### WHAT IS BEING ASKED
Scan the material below for lines with the word "scene" and report how many there are, with nothing added.

### MATERIAL

▽

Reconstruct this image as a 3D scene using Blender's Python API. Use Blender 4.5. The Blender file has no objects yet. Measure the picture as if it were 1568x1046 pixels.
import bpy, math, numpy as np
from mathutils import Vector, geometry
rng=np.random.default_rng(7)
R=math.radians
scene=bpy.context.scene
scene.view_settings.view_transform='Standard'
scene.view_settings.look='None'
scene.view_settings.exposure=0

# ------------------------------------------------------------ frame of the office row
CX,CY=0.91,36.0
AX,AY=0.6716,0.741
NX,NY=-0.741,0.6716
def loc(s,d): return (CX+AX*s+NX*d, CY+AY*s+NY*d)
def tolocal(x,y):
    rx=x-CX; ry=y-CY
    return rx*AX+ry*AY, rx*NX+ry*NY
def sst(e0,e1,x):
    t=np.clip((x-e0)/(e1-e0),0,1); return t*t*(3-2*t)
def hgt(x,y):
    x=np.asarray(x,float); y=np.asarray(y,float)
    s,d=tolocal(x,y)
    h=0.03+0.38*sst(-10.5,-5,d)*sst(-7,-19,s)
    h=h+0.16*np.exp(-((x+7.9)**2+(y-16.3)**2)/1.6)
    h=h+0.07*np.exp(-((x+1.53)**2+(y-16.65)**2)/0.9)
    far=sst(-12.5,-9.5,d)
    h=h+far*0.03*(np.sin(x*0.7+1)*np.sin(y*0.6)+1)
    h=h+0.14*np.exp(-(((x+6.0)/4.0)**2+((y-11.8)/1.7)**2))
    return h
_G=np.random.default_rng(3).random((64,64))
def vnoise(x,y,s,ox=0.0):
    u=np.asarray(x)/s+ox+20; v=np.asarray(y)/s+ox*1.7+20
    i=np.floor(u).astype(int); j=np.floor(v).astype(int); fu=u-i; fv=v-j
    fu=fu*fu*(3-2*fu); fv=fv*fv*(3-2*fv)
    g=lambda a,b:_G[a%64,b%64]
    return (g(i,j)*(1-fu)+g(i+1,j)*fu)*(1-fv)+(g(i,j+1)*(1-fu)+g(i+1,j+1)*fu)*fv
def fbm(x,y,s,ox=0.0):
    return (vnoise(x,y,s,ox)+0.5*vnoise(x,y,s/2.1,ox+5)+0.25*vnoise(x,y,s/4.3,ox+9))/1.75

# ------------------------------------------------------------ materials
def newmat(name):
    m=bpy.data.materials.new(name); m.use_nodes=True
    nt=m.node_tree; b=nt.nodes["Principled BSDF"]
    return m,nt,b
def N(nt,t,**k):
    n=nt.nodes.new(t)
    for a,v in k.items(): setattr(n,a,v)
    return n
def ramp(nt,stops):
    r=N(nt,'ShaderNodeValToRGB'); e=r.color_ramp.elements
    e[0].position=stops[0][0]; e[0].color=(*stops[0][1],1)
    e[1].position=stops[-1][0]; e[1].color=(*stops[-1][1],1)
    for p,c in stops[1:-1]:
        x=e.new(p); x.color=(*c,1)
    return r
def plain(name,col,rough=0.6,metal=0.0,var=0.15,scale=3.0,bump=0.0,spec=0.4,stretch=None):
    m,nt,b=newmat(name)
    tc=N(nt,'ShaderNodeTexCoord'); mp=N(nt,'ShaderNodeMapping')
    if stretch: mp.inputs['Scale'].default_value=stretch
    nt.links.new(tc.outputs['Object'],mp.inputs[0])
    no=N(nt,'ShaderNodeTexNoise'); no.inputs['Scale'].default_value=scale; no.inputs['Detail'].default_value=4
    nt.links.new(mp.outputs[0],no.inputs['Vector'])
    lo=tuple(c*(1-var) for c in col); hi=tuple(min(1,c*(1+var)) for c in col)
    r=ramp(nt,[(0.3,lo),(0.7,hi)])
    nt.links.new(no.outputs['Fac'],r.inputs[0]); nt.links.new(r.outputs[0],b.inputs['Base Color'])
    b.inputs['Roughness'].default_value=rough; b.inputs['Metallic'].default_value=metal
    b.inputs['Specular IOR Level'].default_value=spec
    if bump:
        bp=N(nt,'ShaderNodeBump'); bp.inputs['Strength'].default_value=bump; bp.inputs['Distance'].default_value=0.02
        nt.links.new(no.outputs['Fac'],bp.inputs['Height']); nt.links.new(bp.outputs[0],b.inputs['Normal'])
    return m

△

### RESULT
5